Na współpracy skorzystać może nie tylko obronność, ale i region Pomorza: poprzez nowe miejsca pracy, zamówienia dla lokalnych firm i wzrost znaczenia gospodarczego stoczni w Gdyni, Gdańsku i Szczecinie. Aktywne wsparcie rządu — zarówno poprzez mechanizmy finansowania inwestycji (z udziałem środków unijnych i EBI), jak i politykę eksportową — tworzy warunki, w których Polska może nie tylko szybko odbudować siłę Marynarki Wojennej, ale również stać się eksporterem zaawansowanych jednostek wojennych.
Ponadto, rozwój Morskich Farm Wiatrowych, które mają zasilać ok. 8 mln polskich domów do 2030 roku, podnosi potrzebę ochrony infrastruktury morskiej, morskich wód terytorialnych oraz wyłącznej strefy ekonomicznej (EEZ).

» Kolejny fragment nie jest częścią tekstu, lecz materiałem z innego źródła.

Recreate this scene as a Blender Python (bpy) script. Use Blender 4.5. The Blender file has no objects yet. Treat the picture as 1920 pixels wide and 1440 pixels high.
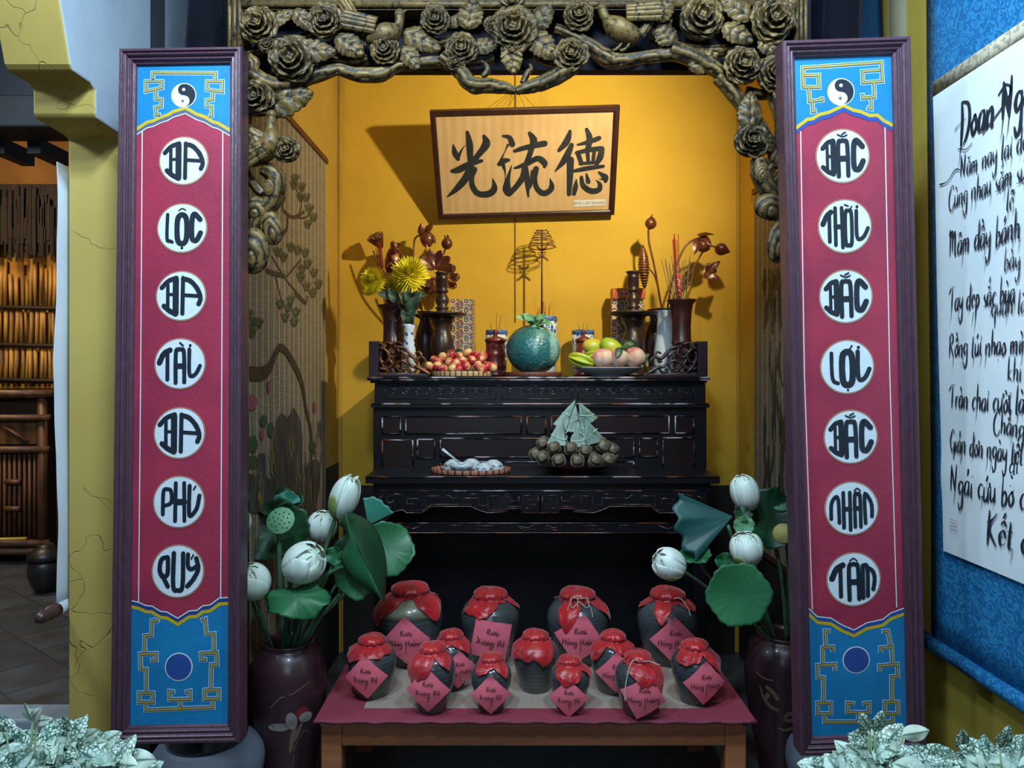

W tym kontekście okręty KSS‑III, które są bezszelestne, nowoczesne, zdolne do prowadzenia patrolowania i rozpoznania, stają się absolutnie niezbędnym narzędziem.
Analitycy wojskowi nie mają złudzeń: obecność Federacji Rosyjskiej w rejonie Bałtyku, współdziałanie nordyckich państw NATO oraz dynamiczny rozwój polskiej infrastruktury energetycznej wymagają działania tu i teraz – nie w perspektywie 2030+. Okręty typu KSS‑III spełniają te strategiczne wymogi: szybkie wdrożenie, interoperacyjność z NATO, zdolność do działań rozpoznawczych i odstraszania oraz zdolności do rażenia kluczowych celów przeciwnika w głębi jego terytorium.